Instructions to follow -> Each record must be retyped in full. No character may differ.

Raw records ->
══════

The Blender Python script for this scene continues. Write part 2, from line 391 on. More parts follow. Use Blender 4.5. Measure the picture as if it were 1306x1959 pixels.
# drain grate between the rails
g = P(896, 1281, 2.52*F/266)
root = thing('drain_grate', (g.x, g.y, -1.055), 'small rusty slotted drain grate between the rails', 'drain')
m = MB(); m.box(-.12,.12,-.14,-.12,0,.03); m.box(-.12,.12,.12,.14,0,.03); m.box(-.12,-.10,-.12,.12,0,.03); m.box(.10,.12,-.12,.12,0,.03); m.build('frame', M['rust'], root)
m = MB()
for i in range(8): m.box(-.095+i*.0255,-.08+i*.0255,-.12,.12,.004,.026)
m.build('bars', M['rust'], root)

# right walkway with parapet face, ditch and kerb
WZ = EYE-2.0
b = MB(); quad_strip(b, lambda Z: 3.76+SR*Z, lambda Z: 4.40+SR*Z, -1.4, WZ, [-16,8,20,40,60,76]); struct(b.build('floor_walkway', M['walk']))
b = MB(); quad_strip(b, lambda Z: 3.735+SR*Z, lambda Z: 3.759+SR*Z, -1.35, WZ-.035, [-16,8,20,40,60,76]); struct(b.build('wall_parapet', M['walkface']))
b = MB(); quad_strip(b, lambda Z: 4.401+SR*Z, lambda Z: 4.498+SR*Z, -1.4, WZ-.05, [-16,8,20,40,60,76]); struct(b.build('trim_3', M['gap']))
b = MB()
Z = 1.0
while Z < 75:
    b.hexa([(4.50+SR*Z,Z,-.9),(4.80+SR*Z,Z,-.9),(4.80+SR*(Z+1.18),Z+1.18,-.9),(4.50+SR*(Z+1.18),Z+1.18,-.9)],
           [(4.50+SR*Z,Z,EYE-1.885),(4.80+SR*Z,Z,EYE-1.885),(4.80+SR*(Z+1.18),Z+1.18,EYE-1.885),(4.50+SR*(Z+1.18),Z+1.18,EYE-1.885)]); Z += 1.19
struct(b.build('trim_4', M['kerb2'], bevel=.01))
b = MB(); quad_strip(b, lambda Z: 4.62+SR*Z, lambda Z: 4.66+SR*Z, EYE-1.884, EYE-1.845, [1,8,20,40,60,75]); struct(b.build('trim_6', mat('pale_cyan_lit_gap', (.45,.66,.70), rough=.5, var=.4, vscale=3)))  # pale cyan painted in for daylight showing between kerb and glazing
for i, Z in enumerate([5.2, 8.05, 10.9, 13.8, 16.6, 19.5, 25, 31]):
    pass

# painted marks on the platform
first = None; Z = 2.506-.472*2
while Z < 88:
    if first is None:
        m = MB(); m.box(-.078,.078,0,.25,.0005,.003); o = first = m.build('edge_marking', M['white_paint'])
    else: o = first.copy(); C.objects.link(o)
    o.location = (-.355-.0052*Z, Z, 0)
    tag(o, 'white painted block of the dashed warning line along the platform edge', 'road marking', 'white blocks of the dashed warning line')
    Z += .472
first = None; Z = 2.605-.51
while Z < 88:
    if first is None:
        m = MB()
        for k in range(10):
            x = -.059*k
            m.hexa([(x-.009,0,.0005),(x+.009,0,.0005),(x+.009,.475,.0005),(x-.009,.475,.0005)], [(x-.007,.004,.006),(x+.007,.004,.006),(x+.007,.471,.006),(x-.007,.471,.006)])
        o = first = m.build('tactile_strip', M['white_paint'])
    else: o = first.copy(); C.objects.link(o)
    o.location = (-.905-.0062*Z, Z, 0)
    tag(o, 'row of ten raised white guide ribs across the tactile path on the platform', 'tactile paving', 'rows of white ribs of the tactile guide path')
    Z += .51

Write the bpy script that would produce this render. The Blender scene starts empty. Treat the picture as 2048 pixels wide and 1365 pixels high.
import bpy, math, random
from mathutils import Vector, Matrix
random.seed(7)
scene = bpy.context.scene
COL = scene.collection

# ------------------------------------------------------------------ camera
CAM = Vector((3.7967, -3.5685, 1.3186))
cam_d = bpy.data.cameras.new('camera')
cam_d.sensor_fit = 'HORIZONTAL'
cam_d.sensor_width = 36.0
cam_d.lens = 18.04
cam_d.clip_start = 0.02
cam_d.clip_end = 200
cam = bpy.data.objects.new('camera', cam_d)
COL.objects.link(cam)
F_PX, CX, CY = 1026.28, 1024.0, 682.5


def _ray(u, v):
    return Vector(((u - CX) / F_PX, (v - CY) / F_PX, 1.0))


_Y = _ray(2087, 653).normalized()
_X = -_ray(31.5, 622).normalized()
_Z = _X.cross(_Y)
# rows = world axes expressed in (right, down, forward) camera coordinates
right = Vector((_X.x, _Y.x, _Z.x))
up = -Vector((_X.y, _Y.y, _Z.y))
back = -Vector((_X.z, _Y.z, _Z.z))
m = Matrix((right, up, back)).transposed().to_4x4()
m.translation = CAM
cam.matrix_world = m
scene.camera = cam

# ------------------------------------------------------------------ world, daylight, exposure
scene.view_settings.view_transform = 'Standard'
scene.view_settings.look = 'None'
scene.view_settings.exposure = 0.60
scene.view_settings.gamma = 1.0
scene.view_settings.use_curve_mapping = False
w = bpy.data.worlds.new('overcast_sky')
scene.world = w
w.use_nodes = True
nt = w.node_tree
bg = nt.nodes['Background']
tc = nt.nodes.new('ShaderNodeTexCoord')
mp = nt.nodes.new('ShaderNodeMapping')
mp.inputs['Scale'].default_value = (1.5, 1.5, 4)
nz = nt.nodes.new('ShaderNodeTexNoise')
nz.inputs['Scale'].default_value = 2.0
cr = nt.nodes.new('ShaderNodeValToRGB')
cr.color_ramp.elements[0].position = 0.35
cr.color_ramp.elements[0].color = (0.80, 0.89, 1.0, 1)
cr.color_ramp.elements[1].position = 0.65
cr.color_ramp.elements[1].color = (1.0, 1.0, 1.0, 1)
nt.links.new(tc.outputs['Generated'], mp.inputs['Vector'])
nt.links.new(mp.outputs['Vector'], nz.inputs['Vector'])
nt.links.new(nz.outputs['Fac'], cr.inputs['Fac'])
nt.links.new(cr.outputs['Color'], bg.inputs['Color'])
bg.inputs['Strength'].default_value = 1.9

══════

Result of this exercise ->
The Blender Python script for this scene continues. Write part 2, from line 391 on. More parts follow. Use Blender 4.5. Measure the picture as if it were 1306x1959 pixels.
# drain grate between the rails
g = P(896, 1281, 2.52*F/266)
root = thing('drain_grate', (g.x, g.y, -1.055), 'small rusty slotted drain grate between the rails', 'drain')
m = MB(); m.box(-.12,.12,-.14,-.12,0,.03); m.box(-.12,.12,.12,.14,0,.03); m.box(-.12,-.10,-.12,.12,0,.03); m.box(.10,.12,-.12,.12,0,.03); m.build('frame', M['rust'], root)
m = MB()
for i in range(8): m.box(-.095+i*.0255,-.08+i*.0255,-.12,.12,.004,.026)
m.build('bars', M['rust'], root)

# right walkway with parapet face, ditch and kerb
WZ = EYE-2.0
b = MB(); quad_strip(b, lambda Z: 3.76+SR*Z, lambda Z: 4.40+SR*Z, -1.4, WZ, [-16,8,20,40,60,76]); struct(b.build('floor_walkway', M['walk']))
b = MB(); quad_strip(b, lambda Z: 3.735+SR*Z, lambda Z: 3.759+SR*Z, -1.35, WZ-.035, [-16,8,20,40,60,76]); struct(b.build('wall_parapet', M['walkface']))
b = MB(); quad_strip(b, lambda Z: 4.401+SR*Z, lambda Z: 4.498+SR*Z, -1.4, WZ-.05, [-16,8,20,40,60,76]); struct(b.build('trim_3', M['gap']))
b = MB()
Z = 1.0
while Z < 75:
    b.hexa([(4.50+SR*Z,Z,-.9),(4.80+SR*Z,Z,-.9),(4.80+SR*(Z+1.18),Z+1.18,-.9),(4.50+SR*(Z+1.18),Z+1.18,-.9)],
           [(4.50+SR*Z,Z,EYE-1.885),(4.80+SR*Z,Z,EYE-1.885),(4.80+SR*(Z+1.18),Z+1.18,EYE-1.885),(4.50+SR*(Z+1.18),Z+1.18,EYE-1.885)]); Z += 1.19
struct(b.build('trim_4', M['kerb2'], bevel=.01))
b = MB(); quad_strip(b, lambda Z: 4.62+SR*Z, lambda Z: 4.66+SR*Z, EYE-1.884, EYE-1.845, [1,8,20,40,60,75]); struct(b.build('trim_6', mat('pale_cyan_lit_gap', (.45,.66,.70), rough=.5, var=.4, vscale=3)))  # pale cyan painted in for daylight showing between kerb and glazing
for i, Z in enumerate([5.2, 8.05, 10.9, 13.8, 16.6, 19.5, 25, 31]):
    pass

# painted marks on the platform
first = None; Z = 2.506-.472*2
while Z < 88:
    if first is None:
        m = MB(); m.box(-.078,.078,0,.25,.0005,.003); o = first = m.build('edge_marking', M['white_paint'])
    else: o = first.copy(); C.objects.link(o)
    o.location = (-.355-.0052*Z, Z, 0)
    tag(o, 'white painted block of the dashed warning line along the platform edge', 'road marking', 'white blocks of the dashed warning line')
    Z += .472
first = None; Z = 2.605-.51
while Z < 88:
    if first is None:
        m = MB()
        for k in range(10):
            x = -.059*k
            m.hexa([(x-.009,0,.0005),(x+.009,0,.0005),(x+.009,.475,.0005),(x-.009,.475,.0005)], [(x-.007,.004,.006),(x+.007,.004,.006),(x+.007,.471,.006),(x-.007,.471,.006)])
        o = first = m.build('tactile_strip', M['white_paint'])
    else: o = first.copy(); C.objects.link(o)
    o.location = (-.905-.0062*Z, Z, 0)
    tag(o, 'row of ten raised white guide ribs across the tactile path on the platform', 'tactile paving', 'rows of white ribs of the tactile guide path')
    Z += .51

Write the bpy script that would produce this render. The Blender scene starts empty. Treat the picture as 2048 pixels wide and 1365 pixels high.
import bpy, math, random
from mathutils import Vector, Matrix
random.seed(7)
scene = bpy.context.scene
COL = scene.collection

# ------------------------------------------------------------------ camera
CAM = Vector((3.7967, -3.5685, 1.3186))
cam_d = bpy.data.cameras.new('camera')
cam_d.sensor_fit = 'HORIZONTAL'
cam_d.sensor_width = 36.0
cam_d.lens = 18.04
cam_d.clip_start = 0.02
cam_d.clip_end = 200
cam = bpy.data.objects.new('camera', cam_d)
COL.objects.link(cam)
F_PX, CX, CY = 1026.28, 1024.0, 682.5


def _ray(u, v):
    return Vector(((u - CX) / F_PX, (v - CY) / F_PX, 1.0))


_Y = _ray(2087, 653).normalized()
_X = -_ray(31.5, 622).normalized()
_Z = _X.cross(_Y)
# rows = world axes expressed in (right, down, forward) camera coordinates
right = Vector((_X.x, _Y.x, _Z.x))
up = -Vector((_X.y, _Y.y, _Z.y))
back = -Vector((_X.z, _Y.z, _Z.z))
m = Matrix((right, up, back)).transposed().to_4x4()
m.translation = CAM
cam.matrix_world = m
scene.camera = cam

# ------------------------------------------------------------------ world, daylight, exposure
scene.view_settings.view_transform = 'Standard'
scene.view_settings.look = 'None'
scene.view_settings.exposure = 0.60
scene.view_settings.gamma = 1.0
scene.view_settings.use_curve_mapping = False
w = bpy.data.worlds.new('overcast_sky')
scene.world = w
w.use_nodes = True
nt = w.node_tree
bg = nt.nodes['Background']
tc = nt.nodes.new('ShaderNodeTexCoord')
mp = nt.nodes.new('ShaderNodeMapping')
mp.inputs['Scale'].default_value = (1.5, 1.5, 4)
nz = nt.nodes.new('ShaderNodeTexNoise')
nz.inputs['Scale'].default_value = 2.0
cr = nt.nodes.new('ShaderNodeValToRGB')
cr.color_ramp.elements[0].position = 0.35
cr.color_ramp.elements[0].color = (0.80, 0.89, 1.0, 1)
cr.color_ramp.elements[1].position = 0.65
cr.color_ramp.elements[1].color = (1.0, 1.0, 1.0, 1)
nt.links.new(tc.outputs['Generated'], mp.inputs['Vector'])
nt.links.new(mp.outputs['Vector'], nz.inputs['Vector'])
nt.links.new(nz.outputs['Fac'], cr.inputs['Fac'])
nt.links.new(cr.outputs['Color'], bg.inputs['Color'])
bg.inputs['Strength'].default_value = 1.9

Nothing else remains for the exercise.